### [Task details]
Make an exact copy of all the records.

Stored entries
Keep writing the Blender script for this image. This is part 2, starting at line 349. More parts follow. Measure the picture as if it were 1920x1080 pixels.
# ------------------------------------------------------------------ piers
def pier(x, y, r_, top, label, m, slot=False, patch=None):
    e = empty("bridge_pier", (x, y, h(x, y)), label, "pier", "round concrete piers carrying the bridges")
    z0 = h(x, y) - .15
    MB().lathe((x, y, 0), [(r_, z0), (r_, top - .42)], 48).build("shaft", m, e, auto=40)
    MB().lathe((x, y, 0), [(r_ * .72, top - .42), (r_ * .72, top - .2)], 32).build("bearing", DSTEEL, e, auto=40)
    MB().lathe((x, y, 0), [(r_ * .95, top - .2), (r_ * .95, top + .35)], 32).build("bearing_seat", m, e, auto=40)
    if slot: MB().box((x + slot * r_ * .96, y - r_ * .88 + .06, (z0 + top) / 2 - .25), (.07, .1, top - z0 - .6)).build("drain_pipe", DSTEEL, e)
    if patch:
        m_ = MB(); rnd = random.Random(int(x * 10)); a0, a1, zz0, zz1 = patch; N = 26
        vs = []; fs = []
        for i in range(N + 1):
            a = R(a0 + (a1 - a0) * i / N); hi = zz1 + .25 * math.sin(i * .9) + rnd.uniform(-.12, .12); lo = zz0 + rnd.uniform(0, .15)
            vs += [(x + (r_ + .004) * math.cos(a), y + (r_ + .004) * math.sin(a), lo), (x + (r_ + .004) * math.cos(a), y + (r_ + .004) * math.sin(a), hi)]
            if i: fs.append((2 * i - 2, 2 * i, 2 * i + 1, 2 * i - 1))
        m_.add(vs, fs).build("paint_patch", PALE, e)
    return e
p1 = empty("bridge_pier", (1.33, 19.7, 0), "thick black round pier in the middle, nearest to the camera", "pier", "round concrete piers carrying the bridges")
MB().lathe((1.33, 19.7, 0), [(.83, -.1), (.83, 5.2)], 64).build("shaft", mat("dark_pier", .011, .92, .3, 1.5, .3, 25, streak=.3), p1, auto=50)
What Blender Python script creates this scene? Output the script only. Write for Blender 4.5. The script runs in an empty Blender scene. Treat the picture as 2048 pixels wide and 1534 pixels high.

### [Solution to the problem]
Keep writing the Blender script for this image. This is part 2, starting at line 349. More parts follow. Measure the picture as if it were 1920x1080 pixels.
# ------------------------------------------------------------------ piers
def pier(x, y, r_, top, label, m, slot=False, patch=None):
    e = empty("bridge_pier", (x, y, h(x, y)), label, "pier", "round concrete piers carrying the bridges")
    z0 = h(x, y) - .15
    MB().lathe((x, y, 0), [(r_, z0), (r_, top - .42)], 48).build("shaft", m, e, auto=40)
    MB().lathe((x, y, 0), [(r_ * .72, top - .42), (r_ * .72, top - .2)], 32).build("bearing", DSTEEL, e, auto=40)
    MB().lathe((x, y, 0), [(r_ * .95, top - .2), (r_ * .95, top + .35)], 32).build("bearing_seat", m, e, auto=40)
    if slot: MB().box((x + slot * r_ * .96, y - r_ * .88 + .06, (z0 + top) / 2 - .25), (.07, .1, top - z0 - .6)).build("drain_pipe", DSTEEL, e)
    if patch:
        m_ = MB(); rnd = random.Random(int(x * 10)); a0, a1, zz0, zz1 = patch; N = 26
        vs = []; fs = []
        for i in range(N + 1):
            a = R(a0 + (a1 - a0) * i / N); hi = zz1 + .25 * math.sin(i * .9) + rnd.uniform(-.12, .12); lo = zz0 + rnd.uniform(0, .15)
            vs += [(x + (r_ + .004) * math.cos(a), y + (r_ + .004) * math.sin(a), lo), (x + (r_ + .004) * math.cos(a), y + (r_ + .004) * math.sin(a), hi)]
            if i: fs.append((2 * i - 2, 2 * i, 2 * i + 1, 2 * i - 1))
        m_.add(vs, fs).build("paint_patch", PALE, e)
    return e
p1 = empty("bridge_pier", (1.33, 19.7, 0), "thick black round pier in the middle, nearest to the camera", "pier", "round concrete piers carrying the bridges")
MB().lathe((1.33, 19.7, 0), [(.83, -.1), (.83, 5.2)], 64).build("shaft", mat("dark_pier", .011, .92, .3, 1.5, .3, 25, streak=.3), p1, auto=50)
What Blender Python script creates this scene? Output the script only. Write for Blender 4.5. The script runs in an empty Blender scene. Treat the picture as 2048 pixels wide and 1534 pixels high.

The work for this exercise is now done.